Assignment 3: Dijkstra's Algorithm

Introduction

Old Republic Spaceways has a small fleet of ten ships but wishes to offer passage between all planets.

At the start time T_start each ship is in its respective home port. All scheduled departures and arrivals are relative to the start time. Times are in 1-hour increments. An imperial day is 24 hours.

Each ship follows its assigned route stopping at each port-of-call and departing on schedule. The route may visit some planets more than once, and others not at all. The ships do not have to return to their home ports at the end of the schedule period ¹.

At every stop, there is a minimum layover of 4 hours to allow refuelling, reprovisioning, and the off-loading/on-loading of passengers and cargo. A ship may be scheduled to wait longer than its minimum time if it will improve connection times.

When a passenger's itinerary requires transferring ships, a "legal connection" is a minimum of 6 hours between arrival and departure to allow passengers to clear customs, file the neccessary paperwork and pay the requisite bribes.

Enroute travel times between any pair of planets is determined by the following chart found somewhere in the flotsam of space. Collect the data into a text file that your progrm will read on startup. You may define the format of the file. Consider using somthing compatible with the routing file format so you can reuse code. Pass the name of timing file as a command-line argument.

Route Structure

Define a route structure that makes it possible to travel between all pairs of planets, even if there is no direct link between some pair. A ship may visit a planet zero, one or several times and a planet may be visited by multiple ships.

Your program will read the route structure in from an input file and validate the input to verify that ships obey the transit and layover times. Be sure that ships don't magically disappear and reappear or show up in two places at once.

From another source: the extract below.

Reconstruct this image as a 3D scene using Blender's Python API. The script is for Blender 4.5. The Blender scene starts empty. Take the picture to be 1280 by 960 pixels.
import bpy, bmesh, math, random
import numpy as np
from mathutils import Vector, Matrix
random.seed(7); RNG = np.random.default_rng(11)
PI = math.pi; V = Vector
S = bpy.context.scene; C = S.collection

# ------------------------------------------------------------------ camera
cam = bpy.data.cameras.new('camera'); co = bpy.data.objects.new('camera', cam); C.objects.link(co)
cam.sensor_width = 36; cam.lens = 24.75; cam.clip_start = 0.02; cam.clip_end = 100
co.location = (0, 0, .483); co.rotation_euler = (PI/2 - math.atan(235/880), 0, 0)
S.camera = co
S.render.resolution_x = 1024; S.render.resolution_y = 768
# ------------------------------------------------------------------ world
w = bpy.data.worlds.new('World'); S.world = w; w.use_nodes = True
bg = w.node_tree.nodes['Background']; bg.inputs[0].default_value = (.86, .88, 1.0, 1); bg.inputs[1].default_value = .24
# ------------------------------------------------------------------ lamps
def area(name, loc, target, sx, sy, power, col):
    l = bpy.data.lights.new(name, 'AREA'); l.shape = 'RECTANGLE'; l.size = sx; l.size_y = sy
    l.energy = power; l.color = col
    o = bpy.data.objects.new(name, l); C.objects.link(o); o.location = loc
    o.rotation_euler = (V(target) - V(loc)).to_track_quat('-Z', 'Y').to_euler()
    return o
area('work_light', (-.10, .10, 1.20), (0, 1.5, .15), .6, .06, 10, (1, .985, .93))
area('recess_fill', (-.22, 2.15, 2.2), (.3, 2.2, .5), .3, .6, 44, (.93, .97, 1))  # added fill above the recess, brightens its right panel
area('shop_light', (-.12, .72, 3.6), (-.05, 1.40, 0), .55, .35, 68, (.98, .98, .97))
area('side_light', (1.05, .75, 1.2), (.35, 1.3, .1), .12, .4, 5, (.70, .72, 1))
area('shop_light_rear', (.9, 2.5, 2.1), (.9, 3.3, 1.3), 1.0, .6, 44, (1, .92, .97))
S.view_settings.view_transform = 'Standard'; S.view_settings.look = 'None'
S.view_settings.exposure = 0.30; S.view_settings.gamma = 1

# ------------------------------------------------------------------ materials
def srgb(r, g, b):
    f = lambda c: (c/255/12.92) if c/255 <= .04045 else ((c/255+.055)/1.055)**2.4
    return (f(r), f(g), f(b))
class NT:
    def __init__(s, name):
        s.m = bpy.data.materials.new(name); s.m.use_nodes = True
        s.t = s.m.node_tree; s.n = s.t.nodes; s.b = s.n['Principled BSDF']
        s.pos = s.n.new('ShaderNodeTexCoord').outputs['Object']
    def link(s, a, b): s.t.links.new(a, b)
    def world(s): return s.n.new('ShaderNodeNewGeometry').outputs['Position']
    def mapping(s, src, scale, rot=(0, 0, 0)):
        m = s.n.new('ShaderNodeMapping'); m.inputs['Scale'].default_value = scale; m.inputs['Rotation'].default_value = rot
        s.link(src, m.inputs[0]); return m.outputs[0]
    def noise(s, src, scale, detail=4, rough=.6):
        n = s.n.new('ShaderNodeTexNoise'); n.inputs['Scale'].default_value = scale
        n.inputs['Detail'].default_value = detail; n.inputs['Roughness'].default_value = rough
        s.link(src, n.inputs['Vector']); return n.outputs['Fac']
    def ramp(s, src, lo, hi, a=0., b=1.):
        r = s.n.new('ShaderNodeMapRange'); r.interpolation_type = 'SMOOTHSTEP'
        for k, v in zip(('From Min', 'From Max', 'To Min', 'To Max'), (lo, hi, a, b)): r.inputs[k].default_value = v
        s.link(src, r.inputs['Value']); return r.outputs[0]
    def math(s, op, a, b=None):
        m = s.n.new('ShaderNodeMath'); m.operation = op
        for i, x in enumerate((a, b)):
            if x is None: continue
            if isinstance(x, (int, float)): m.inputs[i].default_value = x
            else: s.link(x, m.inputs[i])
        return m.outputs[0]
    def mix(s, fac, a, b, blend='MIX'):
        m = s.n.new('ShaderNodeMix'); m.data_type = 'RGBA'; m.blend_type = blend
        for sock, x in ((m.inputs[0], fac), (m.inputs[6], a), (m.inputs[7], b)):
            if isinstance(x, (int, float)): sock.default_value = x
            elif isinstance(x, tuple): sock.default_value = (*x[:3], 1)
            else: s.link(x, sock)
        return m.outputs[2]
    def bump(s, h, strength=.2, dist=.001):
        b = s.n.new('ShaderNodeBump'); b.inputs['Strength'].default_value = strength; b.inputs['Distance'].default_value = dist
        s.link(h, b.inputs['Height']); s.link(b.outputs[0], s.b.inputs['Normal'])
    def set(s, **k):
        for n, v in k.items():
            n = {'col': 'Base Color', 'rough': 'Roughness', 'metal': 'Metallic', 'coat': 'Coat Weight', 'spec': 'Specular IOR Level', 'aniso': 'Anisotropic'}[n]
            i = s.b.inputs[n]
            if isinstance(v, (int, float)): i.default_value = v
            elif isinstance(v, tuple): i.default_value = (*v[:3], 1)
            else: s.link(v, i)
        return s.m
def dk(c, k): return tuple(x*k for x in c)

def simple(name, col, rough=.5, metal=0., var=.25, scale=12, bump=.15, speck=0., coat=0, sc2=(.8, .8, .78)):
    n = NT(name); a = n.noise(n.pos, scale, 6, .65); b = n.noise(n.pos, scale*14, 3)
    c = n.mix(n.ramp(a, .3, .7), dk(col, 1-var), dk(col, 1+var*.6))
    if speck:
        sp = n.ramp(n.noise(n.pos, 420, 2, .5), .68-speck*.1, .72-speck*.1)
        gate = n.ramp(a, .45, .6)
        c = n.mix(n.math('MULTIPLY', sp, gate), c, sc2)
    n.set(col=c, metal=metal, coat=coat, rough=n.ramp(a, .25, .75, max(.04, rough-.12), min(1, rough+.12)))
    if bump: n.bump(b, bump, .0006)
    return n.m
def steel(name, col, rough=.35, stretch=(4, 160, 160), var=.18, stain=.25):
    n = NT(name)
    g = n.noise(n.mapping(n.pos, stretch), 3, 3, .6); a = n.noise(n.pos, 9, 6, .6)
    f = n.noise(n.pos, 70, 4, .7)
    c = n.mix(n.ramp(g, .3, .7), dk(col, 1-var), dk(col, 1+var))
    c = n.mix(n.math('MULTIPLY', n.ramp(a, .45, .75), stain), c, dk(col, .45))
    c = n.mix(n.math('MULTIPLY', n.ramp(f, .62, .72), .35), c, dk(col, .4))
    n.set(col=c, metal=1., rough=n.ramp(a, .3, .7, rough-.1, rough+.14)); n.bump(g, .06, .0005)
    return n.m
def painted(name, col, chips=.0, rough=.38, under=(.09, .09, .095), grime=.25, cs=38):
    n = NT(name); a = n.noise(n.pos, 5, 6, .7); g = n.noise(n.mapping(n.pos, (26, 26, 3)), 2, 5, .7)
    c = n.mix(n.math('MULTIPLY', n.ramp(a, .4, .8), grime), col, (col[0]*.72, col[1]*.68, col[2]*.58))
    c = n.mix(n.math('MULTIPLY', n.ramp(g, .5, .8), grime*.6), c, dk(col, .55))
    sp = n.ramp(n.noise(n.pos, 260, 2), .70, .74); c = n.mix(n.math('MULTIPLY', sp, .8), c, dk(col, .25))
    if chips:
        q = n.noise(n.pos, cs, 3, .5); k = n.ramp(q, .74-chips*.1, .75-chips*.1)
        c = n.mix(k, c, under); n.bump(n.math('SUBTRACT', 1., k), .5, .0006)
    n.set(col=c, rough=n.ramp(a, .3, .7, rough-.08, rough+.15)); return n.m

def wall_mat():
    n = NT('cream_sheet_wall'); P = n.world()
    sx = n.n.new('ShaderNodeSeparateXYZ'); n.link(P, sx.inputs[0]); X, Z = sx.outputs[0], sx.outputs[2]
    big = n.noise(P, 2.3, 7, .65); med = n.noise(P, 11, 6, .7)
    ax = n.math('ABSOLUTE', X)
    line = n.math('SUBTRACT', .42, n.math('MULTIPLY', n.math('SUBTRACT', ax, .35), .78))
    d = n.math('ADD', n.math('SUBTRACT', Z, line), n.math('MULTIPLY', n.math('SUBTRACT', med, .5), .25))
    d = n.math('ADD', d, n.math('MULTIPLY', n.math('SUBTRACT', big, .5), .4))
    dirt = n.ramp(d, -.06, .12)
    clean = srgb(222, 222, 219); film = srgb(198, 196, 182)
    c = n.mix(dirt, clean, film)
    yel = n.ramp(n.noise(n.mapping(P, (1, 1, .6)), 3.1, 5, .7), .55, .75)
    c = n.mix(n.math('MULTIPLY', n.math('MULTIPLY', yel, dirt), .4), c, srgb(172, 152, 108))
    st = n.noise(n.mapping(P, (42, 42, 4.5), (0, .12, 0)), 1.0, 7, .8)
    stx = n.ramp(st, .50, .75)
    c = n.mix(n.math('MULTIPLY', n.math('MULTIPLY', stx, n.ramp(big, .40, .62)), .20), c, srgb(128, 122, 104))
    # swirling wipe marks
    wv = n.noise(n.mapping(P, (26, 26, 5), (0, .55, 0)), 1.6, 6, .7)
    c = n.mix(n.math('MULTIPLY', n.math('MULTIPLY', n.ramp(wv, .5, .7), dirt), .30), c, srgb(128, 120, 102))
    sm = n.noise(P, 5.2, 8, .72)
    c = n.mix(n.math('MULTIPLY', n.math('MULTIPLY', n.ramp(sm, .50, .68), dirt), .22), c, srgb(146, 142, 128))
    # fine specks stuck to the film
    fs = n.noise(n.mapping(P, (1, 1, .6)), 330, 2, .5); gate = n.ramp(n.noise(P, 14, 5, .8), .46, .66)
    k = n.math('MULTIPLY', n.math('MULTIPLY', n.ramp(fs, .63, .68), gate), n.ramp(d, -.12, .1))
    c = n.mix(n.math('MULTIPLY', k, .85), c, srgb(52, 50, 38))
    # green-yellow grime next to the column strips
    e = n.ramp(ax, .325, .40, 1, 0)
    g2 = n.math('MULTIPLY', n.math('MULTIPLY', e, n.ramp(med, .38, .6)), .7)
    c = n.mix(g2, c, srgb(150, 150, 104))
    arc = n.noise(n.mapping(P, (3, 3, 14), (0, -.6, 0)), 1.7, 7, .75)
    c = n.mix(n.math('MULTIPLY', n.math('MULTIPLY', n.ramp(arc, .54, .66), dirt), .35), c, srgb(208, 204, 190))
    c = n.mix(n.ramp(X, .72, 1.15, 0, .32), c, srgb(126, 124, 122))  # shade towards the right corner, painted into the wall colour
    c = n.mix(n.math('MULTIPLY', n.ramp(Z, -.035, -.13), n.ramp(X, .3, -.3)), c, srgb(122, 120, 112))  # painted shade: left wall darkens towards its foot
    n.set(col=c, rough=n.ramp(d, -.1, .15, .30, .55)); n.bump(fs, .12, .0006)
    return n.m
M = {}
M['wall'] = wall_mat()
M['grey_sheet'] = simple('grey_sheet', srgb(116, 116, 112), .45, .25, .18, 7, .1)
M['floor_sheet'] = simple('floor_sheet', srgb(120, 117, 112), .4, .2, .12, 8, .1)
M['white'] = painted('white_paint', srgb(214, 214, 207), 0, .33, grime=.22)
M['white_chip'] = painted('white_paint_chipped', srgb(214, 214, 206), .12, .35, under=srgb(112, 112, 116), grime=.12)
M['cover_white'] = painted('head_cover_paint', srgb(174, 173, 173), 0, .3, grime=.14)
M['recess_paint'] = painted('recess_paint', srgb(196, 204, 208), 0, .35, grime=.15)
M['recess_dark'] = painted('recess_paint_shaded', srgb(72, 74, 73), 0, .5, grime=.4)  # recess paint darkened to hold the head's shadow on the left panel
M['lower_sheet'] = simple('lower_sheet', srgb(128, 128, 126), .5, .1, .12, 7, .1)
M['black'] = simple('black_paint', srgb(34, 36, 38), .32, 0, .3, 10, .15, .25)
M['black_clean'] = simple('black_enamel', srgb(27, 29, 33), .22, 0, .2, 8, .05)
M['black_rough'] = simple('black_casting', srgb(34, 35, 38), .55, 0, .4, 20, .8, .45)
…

If the route structure is invalid or some destination cannot be reached from an origin planet, the program should terminate with a non-zero exit status.

Determining a routing structure that maximizes revenue is a highly nontrivial problem. Your task is considerably simpler: just come up with a workable schedule, not necessarily an optimal one.

Routing File Format

In a terrestrial-based production system, the schedule would be stored in a standard file format, such as XML, JSON, or protobufs, and parsed using a library. Since the old republic never heard of these things, you're going to have to roll your own as follows.

The file will use tab-separated values, similar to CSV. Use the tab character (control-I, ASCII value 0x08) as the field separator within each line. Blank lines and lines beginning with the comment character # in column 1 are ignored.

Each record consists of the following fields:

ship name
departure planet
departure time
destination planet
arrival time

Read the input from standard input. The program should terminate with error status if malformed input is received.

Shortest Path

To validate the route structure and determine its goodness, find the weighted diameter of the graph: the longest shortest-path between pairs of planets. Use Dijkstra's algorithm, which solves the single-source shortest path problem, iteratively ².

For the purpose of calculating travel time, use the earliest possible arrival time at the destination. We could equally well seek to minimize enroute time (difference between arrival and departure time), or in-space time (subracting out layover time).

Your program should emit the longest shortest-path itinerary in the same format as the input route structure file. Your README file should report the arrival time, total time enroute, and time in space. You may hand-calculate the values, have your program compute them (and write to standard error), write a stand-alone C++ program (reusing whatever you can), or write a script ³.

Standard Library & Implementation Notes

You may use std::vector and std::map, but marks will be forfeited if you do an O(log N) dictionary lookup when a simple O(1) pointer or vector dereference would have worked. Hint: use the map to find the node corresponding to a given planet name while building the graph from its textfile description.

Note that the STL priority_queue class is missing the decrease_key operation required by Dijkstra's algorithm, so you couldn't use it even if it were permitted. Which it isn't. Good thing you happen to have some old priority queue implementation lying around from assignment 3 that you can adapt. Doing a linear search instead of a log-time search for the next planet will result in suboptimal performance of the algorithm and consequently a suboptimal grade.

Since there may be multiple flights between a pair of planets, you may encode this as a multi-graph (multiple edges connecting the nodes), or as a simple graph with a complex edge structure.

Use an edge list ⁴, not an adjacency matrix.

Hand-In Checklist

the source code (naturally)
Build & Run scripts
planetary transit times file
your routing data file
sample output file showing the maximum minimum-time itinerary
README file with additional notes & comments

Your routing data will be run against the instructor's reference implementation to verify your solution.

Footnotes

1 And that's probably not even the most unrealisic aspect of this assignment.
2 When the graph is sparse, Dijkstra's algorithm is superior to Floyd Warshall, but the latter uses a dynamic programming approach. After the end of the quarter, consider modifying your program to use both algorithms and compare running times.
3 If you write a Java program, your humble instructor does not want to see it.
4 Hint: the STL vector class implements the list abstraction.